Ao surgir na sequência do jantar em casa com a filha adolescente e o filho pequeno, ele está em meio à conversa com a companheira Geogette (Julianne Moore). Não discutem as contas do mês, mas quem deve levar e pegar os filhos na escola. Ambos são professores de universidade, estão a escrever livros e, em suma, cuidam da tripla rotina da família. Então, ao contrário de Maggie, pulando de um lado ao outro, ele se mostra hesitante, desnorteado, tendo de conciliar trabalho, projetos de livros e a família.

Trata-se do novo papel do homem. Não daquele sentado à cabeceira da mesa, exercendo seu simbólico papel de chefe, mas entregue ao diálogo, à divisão das tarefas com a mulher e encontrando tempo para os filhos e afazeres pessoais. Este é o viés dramático da terceira parte deste “O Plano de Maggie”, por introduzir o charme do tigre em incessante busca da presa fugaz. Mas o indeciso e atabalhoado John se encanta com Maggie e embaralha seu papel nas relações com os dois filhos e a ex-Georgette.

Maggie acaba penalizada

Fato sem dúvida emblemático, dado ao número de homens que vivenciam igual situação, desdobrando-se entre os filhos mais velhos e os mais novos. Quem termina se envolvendo, tendo triplas tarefas, é Maggie, a quem cabe dividir com ele o cuidado não de uma criança, mas de três, numa família longe de tradicional, mas enviezadamente disfuncional, pois também Georgette termina a ela se agregando. E se Miller enfatiza a trama com gags (o fazer rir), a dramatiza ao enfatizar as tarefas de Maggie.

Ainda assim, a dupla Miller/Rinaldi tem o olhar atento às armadilhas narrativas ao ampliar sua exposição nestes tipos de situações. Dentre elas, a de não carregar demais no drama ou na comédia. Se Maggie tem seus solos de dengos, de manipular o frágil John, igual à sequência em que se mostra exaurida, Georgette tem seus instantes de prima-dona, de ciúme, de chantagem. Justo na terceira parte, onde a abordagem do novo atesta o quanto cientistas e intelectuais têm seus momentos de cidadãos comuns.

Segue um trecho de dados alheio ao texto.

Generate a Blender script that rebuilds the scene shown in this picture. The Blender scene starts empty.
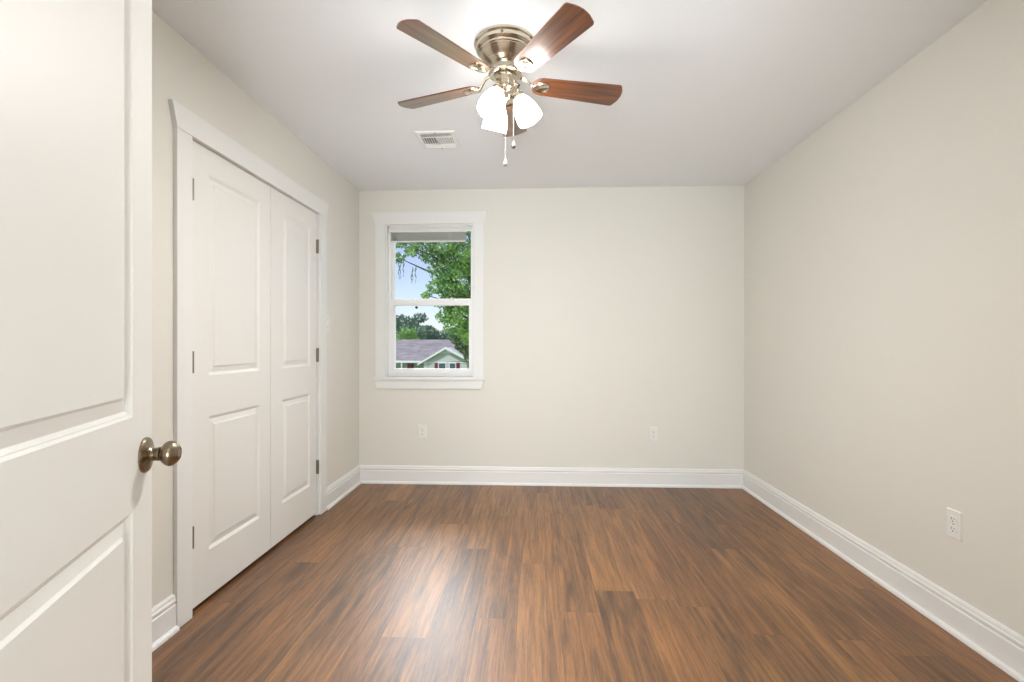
import bpy, bmesh, math, random
import numpy as np
from mathutils import Vector, Matrix
R = math.radians
scene = bpy.context.scene
COL = scene.collection

# ---------------------------------------------------------------- camera
YAW = math.atan(22.4 / 490)
CZ = 1.161
cam_d = bpy.data.cameras.new('camera'); cam = bpy.data.objects.new('camera', cam_d); COL.objects.link(cam)
cam.location = (0, 0, CZ); cam.rotation_euler = (R(90), 0, YAW)
cam_d.sensor_width = 36; cam_d.lens = 490 / 1024 * 36
cam_d.shift_y = 2.7 / 1024
cam_d.clip_start = 0.02; cam_d.clip_end = 500
scene.camera = cam

# ---------------------------------------------------------------- view, sky, sun, big lights
scene.view_settings.view_transform = 'Standard'
scene.view_settings.look = 'None'
scene.view_settings.gamma = 1
scene.view_settings.use_curve_mapping = False
scene.view_settings.exposure = -0.03

world = bpy.data.worlds.new('sky'); scene.world = world; world.use_nodes = True
wn = world.node_tree; wn.nodes.clear()
wo = wn.nodes.new('ShaderNodeOutputWorld'); bg = wn.nodes.new('ShaderNodeBackground')
sky = wn.nodes.new('ShaderNodeTexSky'); sky.sky_type = 'NISHITA'
sky.sun_disc = False; sky.sun_elevation = R(48); sky.sun_rotation = R(200)
sky.air_density = 1.0; sky.dust_density = .3; sky.ozone_density = 2.5
hsv = wn.nodes.new('ShaderNodeHueSaturation'); hsv.inputs['Saturation'].default_value = 0.75
tnt = wn.nodes.new('ShaderNodeMix'); tnt.data_type = 'RGBA'; tnt.blend_type = 'MULTIPLY'; tnt.inputs['Factor'].default_value = 1; tnt.inputs['B'].default_value = (.98, .91, 1.10, 1)
wn.links.new(sky.outputs[0], tnt.inputs['A']); wn.links.new(tnt.outputs['Result'], hsv.inputs['Color']); wn.links.new(hsv.outputs[0], bg.inputs[0]); wn.links.new(bg.outputs[0], wo.inputs[0])
bg.inputs[1].default_value = 0.15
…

Deste modo, Miller, ao invés de fazer concessões, o que seria lastimável, consolida sua aguçada abordagem. Entrelaça na mesma sequência no Central Park a independente Maggie entregue à sua própria vivência, a de John compartilhando a sua com Georgette e os filhos de ambos se mantendo juntos. Entretanto, Maggie não se furta a compartilhar sua vida com outro companheiro. Só se mostra mais experiente, confiante e livre. Esta visão de Miller, por certo, reflete as mutações sociais de hoje, os raivosos conservadores ao boicotá-las só atestam seu primitivismo.


O Plano de Maggie. (Maggie´s Plan). EUA. 2016. 99 minutos. Música: Michael Rohatyn. Montagem: Sabine Hoffman. Fotografia: Sam Levy. Roteiro: Rebecca Miller/ Karen Rinaldi/ Direção: Rebecca Miller. Elenco: Greta Gerwig, Ethan Hawke, Julianne Moore, Travis Fimmel.